◆ EXERCISE DESCRIPTION: Each entry that follows must be output without any deviation.

◆ SUPPLIED MATERIAL:
┌──
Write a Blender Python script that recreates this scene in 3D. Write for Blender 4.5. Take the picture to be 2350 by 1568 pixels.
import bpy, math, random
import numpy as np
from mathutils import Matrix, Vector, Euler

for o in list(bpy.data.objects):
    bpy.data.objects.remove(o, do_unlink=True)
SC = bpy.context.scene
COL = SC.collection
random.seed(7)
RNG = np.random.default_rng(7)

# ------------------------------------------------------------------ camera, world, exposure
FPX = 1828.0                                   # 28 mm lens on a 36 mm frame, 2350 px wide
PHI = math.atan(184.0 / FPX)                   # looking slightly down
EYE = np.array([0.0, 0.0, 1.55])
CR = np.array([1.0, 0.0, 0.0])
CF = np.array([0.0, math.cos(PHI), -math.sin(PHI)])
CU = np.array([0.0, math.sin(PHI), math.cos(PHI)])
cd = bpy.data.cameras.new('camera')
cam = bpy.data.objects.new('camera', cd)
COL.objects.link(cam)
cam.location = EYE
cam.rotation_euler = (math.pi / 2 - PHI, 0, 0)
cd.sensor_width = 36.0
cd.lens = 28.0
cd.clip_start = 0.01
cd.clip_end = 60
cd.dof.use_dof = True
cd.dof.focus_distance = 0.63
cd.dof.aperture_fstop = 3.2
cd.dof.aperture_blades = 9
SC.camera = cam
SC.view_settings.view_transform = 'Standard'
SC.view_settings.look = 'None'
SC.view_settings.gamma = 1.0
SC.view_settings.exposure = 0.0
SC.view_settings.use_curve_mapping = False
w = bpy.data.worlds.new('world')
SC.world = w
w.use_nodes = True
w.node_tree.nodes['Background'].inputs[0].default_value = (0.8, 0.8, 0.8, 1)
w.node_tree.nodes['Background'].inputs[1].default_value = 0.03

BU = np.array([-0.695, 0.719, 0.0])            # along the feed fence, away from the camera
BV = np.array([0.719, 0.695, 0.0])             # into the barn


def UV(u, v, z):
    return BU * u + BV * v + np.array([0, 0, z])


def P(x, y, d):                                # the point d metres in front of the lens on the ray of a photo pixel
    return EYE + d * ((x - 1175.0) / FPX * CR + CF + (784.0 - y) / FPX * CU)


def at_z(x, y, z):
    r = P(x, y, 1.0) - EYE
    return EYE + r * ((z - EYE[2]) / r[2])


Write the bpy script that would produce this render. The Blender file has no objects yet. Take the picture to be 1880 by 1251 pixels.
└──
◆ FULL RESPONSE:
Write a Blender Python script that recreates this scene in 3D. Write for Blender 4.5. Take the picture to be 2350 by 1568 pixels.
import bpy, math, random
import numpy as np
from mathutils import Matrix, Vector, Euler

for o in list(bpy.data.objects):
    bpy.data.objects.remove(o, do_unlink=True)
SC = bpy.context.scene
COL = SC.collection
random.seed(7)
RNG = np.random.default_rng(7)

# ------------------------------------------------------------------ camera, world, exposure
FPX = 1828.0                                   # 28 mm lens on a 36 mm frame, 2350 px wide
PHI = math.atan(184.0 / FPX)                   # looking slightly down
EYE = np.array([0.0, 0.0, 1.55])
CR = np.array([1.0, 0.0, 0.0])
CF = np.array([0.0, math.cos(PHI), -math.sin(PHI)])
CU = np.array([0.0, math.sin(PHI), math.cos(PHI)])
cd = bpy.data.cameras.new('camera')
cam = bpy.data.objects.new('camera', cd)
COL.objects.link(cam)
cam.location = EYE
cam.rotation_euler = (math.pi / 2 - PHI, 0, 0)
cd.sensor_width = 36.0
cd.lens = 28.0
cd.clip_start = 0.01
cd.clip_end = 60
cd.dof.use_dof = True
cd.dof.focus_distance = 0.63
cd.dof.aperture_fstop = 3.2
cd.dof.aperture_blades = 9
SC.camera = cam
SC.view_settings.view_transform = 'Standard'
SC.view_settings.look = 'None'
SC.view_settings.gamma = 1.0
SC.view_settings.exposure = 0.0
SC.view_settings.use_curve_mapping = False
w = bpy.data.worlds.new('world')
SC.world = w
w.use_nodes = True
w.node_tree.nodes['Background'].inputs[0].default_value = (0.8, 0.8, 0.8, 1)
w.node_tree.nodes['Background'].inputs[1].default_value = 0.03

BU = np.array([-0.695, 0.719, 0.0])            # along the feed fence, away from the camera
BV = np.array([0.719, 0.695, 0.0])             # into the barn


def UV(u, v, z):
    return BU * u + BV * v + np.array([0, 0, z])


def P(x, y, d):                                # the point d metres in front of the lens on the ray of a photo pixel
    return EYE + d * ((x - 1175.0) / FPX * CR + CF + (784.0 - y) / FPX * CU)


def at_z(x, y, z):
    r = P(x, y, 1.0) - EYE
    return EYE + r * ((z - EYE[2]) / r[2])


Write the bpy script that would produce this render. The Blender file has no objects yet. Take the picture to be 1880 by 1251 pixels.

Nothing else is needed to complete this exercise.